SU: Around the same time [when the case was being heard], the high court issued directions that there should be a separate fast-track court for cases against public representatives in Maharashtra. Cases of public representatives such as members of parliament, members of legislative assembly and corporators of municipal corporations will only be heard before the chief judicial magistrate so that it can be expedited. The court has also been given a time limit of two years to dispose the cases after framing of charges. On 18 February, the Supreme Court dismissed the review petition and on 20 February, this case was heard before the CJM and Fadnavis appeared before the court. He applied for bail by paying a PR bond—Personal Recognisance bond. He was granted bail on a PR bond of Rs 15,000 on the condition that he will cooperate with further proceedings.

AK: Do you think the dismissal of Fadnavis’s petition paves the way for more such cases against other politicians on the issue of non disclosure?

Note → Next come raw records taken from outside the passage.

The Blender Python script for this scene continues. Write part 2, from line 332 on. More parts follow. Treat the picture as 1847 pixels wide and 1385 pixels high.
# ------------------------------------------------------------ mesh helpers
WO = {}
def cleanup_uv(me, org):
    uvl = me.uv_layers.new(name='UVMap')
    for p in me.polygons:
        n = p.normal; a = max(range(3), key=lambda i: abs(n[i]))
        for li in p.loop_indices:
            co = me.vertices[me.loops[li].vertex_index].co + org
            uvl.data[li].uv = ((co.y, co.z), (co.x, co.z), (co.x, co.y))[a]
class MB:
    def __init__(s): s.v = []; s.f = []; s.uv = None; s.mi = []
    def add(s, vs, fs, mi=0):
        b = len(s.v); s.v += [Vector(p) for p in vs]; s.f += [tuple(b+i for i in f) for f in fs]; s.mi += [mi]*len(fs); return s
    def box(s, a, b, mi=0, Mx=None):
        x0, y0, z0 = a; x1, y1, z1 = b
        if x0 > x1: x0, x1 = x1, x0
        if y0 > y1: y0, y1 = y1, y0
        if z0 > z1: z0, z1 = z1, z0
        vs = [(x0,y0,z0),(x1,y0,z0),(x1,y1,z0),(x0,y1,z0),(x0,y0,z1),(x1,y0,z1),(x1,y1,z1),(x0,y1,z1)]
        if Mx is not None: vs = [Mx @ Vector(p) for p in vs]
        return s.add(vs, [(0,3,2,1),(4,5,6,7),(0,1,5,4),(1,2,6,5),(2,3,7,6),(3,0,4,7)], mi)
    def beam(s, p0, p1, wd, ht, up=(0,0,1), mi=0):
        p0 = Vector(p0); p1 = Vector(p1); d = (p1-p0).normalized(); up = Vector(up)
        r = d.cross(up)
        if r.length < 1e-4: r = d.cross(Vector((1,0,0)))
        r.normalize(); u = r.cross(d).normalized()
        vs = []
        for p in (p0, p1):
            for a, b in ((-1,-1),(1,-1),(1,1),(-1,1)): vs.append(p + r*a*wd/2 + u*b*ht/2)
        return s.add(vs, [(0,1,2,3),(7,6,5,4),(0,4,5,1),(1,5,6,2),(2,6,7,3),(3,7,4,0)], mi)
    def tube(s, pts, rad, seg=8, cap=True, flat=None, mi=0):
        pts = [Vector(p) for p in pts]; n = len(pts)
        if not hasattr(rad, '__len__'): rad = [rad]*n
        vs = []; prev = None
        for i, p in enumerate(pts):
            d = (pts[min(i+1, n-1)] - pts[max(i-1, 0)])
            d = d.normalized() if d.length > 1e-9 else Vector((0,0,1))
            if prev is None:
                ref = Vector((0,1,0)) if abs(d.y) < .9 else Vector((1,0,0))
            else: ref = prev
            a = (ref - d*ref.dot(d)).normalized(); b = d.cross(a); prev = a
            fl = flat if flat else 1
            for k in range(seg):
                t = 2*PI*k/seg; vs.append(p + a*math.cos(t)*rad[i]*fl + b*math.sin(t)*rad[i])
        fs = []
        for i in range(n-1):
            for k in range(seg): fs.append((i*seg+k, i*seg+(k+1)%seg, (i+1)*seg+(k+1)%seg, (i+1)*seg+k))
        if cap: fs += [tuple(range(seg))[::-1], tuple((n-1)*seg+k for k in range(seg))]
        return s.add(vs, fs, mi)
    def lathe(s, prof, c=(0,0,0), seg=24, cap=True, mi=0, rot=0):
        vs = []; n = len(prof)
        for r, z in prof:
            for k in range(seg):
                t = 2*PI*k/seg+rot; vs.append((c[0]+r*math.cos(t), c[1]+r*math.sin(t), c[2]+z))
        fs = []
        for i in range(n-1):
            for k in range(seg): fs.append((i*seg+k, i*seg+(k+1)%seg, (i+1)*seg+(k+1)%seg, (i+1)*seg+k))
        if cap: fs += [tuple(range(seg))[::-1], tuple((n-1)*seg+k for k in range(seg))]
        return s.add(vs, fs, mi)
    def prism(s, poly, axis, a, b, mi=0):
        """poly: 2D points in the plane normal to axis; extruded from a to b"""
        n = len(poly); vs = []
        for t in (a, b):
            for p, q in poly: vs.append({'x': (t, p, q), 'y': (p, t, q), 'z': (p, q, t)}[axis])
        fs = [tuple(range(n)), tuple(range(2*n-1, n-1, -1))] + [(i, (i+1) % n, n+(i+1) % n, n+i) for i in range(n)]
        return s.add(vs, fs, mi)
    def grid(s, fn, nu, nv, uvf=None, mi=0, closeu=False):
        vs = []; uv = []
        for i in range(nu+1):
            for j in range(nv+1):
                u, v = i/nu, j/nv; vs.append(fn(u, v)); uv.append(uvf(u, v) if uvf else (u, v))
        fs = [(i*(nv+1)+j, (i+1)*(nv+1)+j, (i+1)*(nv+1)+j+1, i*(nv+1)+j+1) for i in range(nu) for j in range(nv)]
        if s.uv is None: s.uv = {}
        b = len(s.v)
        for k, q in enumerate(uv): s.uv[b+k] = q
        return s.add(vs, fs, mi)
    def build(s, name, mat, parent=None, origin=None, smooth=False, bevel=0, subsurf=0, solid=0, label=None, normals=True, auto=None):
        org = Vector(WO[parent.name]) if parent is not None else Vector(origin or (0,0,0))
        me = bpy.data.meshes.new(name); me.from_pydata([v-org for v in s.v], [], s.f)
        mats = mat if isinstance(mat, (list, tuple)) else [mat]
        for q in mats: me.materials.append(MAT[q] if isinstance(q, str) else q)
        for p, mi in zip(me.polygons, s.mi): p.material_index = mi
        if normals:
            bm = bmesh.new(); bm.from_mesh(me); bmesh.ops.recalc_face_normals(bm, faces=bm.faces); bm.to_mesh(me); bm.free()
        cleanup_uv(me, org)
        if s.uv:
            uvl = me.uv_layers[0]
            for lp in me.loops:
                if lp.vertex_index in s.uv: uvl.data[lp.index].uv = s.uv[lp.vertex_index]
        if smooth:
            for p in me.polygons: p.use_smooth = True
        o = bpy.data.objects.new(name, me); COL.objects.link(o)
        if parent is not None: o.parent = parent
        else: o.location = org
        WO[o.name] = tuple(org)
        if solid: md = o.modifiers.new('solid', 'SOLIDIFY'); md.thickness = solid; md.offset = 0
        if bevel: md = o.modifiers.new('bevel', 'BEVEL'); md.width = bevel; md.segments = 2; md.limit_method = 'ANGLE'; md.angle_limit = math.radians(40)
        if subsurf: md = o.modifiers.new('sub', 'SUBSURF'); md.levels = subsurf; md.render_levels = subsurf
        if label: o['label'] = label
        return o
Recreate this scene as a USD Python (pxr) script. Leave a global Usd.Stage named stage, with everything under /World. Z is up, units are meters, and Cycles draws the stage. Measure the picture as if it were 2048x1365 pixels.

SU: Definitely, this has become a lesson. I don’t think anyone will forget to write down their cases now. This is the most important judgment of the Supreme Court with respect to the right to information of voters. It has practical applicability of the law. Supreme Court itself has demonstrated the applicability of its own judgment. So, I don’t think anyone would dream of forgetting to furnish details of criminal cases against them. Now, the chances of someone forgetting to share information on even small-time cases is nearly nil after a judgment widely reported in print media and electronic media. The cases have to be not just written but also published twice in two newspapers widely circulated in the concerned constituency. And it has to be broadcast at least thrice on the local cable network. There was also a judgment by justice [Rohintan] Nariman this February, which stated that the party which gives a ticket to such candidates has to publish the criminal antecedents of the candidates and a justification as to why the candidate was offered a ticket to contest on the party’s website.